23. Vive
o homem incessantemente em busca da felicidade, que também
incessantemente lhe foge, porque felicidade sem mescla não se encontra
na Terra. Entretanto, malgrado às vicissitudes que formam o cortejo
inevitável da vida terrena, poderia ele, pelo menos, gozar de relativa
felicidade, se não a procurasse nas coisas perecíveis e sujeitas às
mesmas vicissitudes, isto é, nos gozos materiais em vez de a procurar
nos gozos da alma, que são um prelibar dos gozos celestes, imperecíveis;
em vez de procurar a paz do coração, única
felicidade real neste mundo, ele se mostra ávido de tudo o que o
agitará e turbará, e, coisa singular! o homem, como que de intento, cria
para si tormentos que está nas suas mãos evitar.
Haverá
maiores do que os que derivam da inveja e do ciúme? Para o invejoso e o
ciumento, não há repouso; estão perpetuamente febricitantes. O que não
têm e os outros possuem lhes causa insônias. Dão-lhes vertigem os êxitos
de seus rivais; toda a emulação, para eles, se resume em eclipsar os
que lhes estão próximos, toda a alegria em excitar, nos que se lhes
assemelham pela insensatez, a raiva do ciúme que os devora. Pobres
insensatos, com efeito, que não imaginam sequer que, amanhã talvez,
terão de largar todas essas frioleiras cuja cobiça lhes envenena a vida!

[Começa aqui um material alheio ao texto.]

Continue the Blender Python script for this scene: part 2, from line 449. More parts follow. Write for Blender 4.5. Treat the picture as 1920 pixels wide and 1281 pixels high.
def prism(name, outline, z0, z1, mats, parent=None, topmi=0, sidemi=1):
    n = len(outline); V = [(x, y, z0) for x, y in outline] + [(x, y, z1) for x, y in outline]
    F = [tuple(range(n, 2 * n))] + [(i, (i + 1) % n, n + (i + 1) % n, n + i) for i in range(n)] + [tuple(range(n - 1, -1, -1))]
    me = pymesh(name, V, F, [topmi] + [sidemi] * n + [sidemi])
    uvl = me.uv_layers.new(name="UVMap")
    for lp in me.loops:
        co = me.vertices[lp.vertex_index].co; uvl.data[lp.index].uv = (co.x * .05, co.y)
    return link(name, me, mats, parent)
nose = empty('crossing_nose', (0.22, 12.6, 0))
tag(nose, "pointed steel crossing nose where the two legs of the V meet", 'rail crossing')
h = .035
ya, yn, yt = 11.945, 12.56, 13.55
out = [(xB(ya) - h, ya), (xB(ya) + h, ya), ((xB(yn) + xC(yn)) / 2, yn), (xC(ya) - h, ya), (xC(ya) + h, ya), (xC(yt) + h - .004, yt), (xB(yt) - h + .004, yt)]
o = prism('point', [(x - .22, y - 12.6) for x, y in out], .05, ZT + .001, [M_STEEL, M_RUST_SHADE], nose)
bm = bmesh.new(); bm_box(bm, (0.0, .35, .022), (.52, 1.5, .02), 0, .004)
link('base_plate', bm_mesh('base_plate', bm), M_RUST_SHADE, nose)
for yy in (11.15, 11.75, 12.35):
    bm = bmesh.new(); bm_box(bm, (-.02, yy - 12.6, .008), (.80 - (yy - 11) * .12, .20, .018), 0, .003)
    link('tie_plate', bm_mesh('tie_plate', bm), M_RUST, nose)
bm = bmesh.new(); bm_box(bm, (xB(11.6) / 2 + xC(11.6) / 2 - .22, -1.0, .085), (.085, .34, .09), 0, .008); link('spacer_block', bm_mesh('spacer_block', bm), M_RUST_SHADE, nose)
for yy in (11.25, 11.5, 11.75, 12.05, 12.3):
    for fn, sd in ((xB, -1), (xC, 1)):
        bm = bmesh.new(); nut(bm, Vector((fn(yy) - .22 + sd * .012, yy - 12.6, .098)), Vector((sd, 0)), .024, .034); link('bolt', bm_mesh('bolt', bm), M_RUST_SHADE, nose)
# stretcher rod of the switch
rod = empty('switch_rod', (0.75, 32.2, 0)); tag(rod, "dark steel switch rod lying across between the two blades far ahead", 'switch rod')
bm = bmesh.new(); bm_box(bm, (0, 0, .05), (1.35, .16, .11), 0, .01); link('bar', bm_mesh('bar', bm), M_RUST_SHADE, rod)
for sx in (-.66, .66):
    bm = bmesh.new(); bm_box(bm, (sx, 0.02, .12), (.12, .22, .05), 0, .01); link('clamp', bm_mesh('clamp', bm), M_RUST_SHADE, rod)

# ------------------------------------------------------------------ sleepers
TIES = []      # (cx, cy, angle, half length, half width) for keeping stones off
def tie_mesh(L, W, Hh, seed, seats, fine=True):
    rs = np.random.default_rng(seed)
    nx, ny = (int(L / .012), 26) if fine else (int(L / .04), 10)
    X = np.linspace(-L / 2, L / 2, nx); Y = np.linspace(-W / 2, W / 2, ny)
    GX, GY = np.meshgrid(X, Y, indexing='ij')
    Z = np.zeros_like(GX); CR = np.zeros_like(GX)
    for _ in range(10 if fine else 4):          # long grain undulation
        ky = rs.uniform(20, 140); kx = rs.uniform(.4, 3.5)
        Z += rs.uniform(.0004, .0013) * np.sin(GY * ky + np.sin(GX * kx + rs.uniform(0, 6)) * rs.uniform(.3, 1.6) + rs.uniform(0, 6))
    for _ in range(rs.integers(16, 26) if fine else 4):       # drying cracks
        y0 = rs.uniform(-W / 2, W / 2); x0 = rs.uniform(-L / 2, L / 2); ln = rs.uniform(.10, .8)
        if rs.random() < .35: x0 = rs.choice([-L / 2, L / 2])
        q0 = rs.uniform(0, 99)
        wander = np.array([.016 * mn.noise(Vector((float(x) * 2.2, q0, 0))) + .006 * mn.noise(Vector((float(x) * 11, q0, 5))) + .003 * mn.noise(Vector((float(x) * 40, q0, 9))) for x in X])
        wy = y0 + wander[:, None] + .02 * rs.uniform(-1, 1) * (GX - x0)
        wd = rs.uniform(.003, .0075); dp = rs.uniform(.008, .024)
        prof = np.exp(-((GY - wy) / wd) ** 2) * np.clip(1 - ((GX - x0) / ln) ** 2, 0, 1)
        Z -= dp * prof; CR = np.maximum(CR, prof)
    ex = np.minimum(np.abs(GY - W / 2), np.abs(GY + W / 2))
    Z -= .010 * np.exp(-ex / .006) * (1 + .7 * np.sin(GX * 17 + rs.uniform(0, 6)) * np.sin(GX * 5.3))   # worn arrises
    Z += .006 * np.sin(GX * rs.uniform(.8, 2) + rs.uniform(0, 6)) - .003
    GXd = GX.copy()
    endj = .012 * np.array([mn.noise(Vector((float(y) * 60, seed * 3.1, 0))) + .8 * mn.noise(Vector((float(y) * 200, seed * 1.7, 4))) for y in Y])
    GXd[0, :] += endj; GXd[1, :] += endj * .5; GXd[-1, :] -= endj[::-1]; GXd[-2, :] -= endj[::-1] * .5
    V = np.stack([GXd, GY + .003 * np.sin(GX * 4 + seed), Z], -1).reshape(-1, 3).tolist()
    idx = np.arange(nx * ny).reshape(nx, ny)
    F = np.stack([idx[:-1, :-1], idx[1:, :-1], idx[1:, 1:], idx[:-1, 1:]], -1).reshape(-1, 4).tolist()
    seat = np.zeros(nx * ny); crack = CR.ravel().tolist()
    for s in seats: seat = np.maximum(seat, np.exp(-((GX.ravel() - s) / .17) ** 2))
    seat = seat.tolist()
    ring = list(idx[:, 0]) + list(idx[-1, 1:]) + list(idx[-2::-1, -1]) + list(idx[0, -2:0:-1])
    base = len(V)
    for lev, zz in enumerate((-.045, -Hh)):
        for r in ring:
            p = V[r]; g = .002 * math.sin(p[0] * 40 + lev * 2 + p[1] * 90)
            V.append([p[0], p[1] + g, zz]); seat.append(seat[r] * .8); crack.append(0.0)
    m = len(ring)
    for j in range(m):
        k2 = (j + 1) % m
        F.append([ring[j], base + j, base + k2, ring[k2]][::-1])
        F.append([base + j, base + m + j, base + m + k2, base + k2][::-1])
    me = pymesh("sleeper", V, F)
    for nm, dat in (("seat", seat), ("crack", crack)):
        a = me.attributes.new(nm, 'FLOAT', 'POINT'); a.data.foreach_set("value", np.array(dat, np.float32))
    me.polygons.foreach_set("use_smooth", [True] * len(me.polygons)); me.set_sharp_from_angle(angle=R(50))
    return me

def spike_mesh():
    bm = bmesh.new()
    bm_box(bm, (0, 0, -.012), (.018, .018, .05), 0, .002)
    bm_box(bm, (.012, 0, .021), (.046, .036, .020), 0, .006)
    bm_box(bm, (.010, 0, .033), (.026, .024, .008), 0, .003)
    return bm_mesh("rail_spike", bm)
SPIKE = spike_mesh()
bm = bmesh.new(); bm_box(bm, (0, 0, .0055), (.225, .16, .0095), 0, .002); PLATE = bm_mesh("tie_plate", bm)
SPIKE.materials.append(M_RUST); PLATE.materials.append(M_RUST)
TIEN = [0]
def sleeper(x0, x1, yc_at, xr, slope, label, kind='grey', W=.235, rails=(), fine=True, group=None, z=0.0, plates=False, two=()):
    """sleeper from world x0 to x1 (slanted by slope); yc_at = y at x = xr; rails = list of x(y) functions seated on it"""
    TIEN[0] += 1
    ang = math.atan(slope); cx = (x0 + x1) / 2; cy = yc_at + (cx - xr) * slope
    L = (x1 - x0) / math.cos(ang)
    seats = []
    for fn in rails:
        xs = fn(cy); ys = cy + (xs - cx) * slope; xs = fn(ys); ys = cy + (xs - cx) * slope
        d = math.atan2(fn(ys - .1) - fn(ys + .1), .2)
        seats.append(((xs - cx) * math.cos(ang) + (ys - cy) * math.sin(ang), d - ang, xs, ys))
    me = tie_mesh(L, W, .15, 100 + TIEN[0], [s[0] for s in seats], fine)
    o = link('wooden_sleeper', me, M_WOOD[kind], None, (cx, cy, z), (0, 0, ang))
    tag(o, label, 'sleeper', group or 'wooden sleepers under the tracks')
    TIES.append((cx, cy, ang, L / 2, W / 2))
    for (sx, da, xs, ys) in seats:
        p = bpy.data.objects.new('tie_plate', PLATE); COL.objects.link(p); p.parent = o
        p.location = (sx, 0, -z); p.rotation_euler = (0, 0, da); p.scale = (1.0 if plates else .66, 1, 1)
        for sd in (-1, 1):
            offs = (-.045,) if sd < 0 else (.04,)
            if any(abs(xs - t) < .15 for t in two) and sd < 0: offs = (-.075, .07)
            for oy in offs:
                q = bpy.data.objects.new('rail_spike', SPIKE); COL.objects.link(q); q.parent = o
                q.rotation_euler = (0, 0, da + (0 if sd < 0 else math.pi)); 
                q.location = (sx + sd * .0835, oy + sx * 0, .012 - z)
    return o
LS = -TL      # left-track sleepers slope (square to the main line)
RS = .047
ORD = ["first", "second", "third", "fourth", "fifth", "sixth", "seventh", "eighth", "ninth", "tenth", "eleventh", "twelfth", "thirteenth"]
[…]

Não é a eles, decerto, que se aplicam estas palavras: “Bem-aventurados
os aflitos, pois que serão consolados”, visto que as suas preocupações não são aquelas que têm no céu as compensações merecidas.
Que de tormentos, ao contrário, se poupa aquele que sabe contentar-se com o que tem, que nota sem inveja o
que não possui, que não procura parecer mais do que é. Esse é sempre
rico, porquanto, se olha para baixo de si e não para cima, vê sempre
criaturas que têm menos do que ele. É calmo, porque não cria para si
necessidades quiméricas. E não será uma felicidade a calma, em meio das
tempestades da vida? – Fénelon. (Lião, 1860.)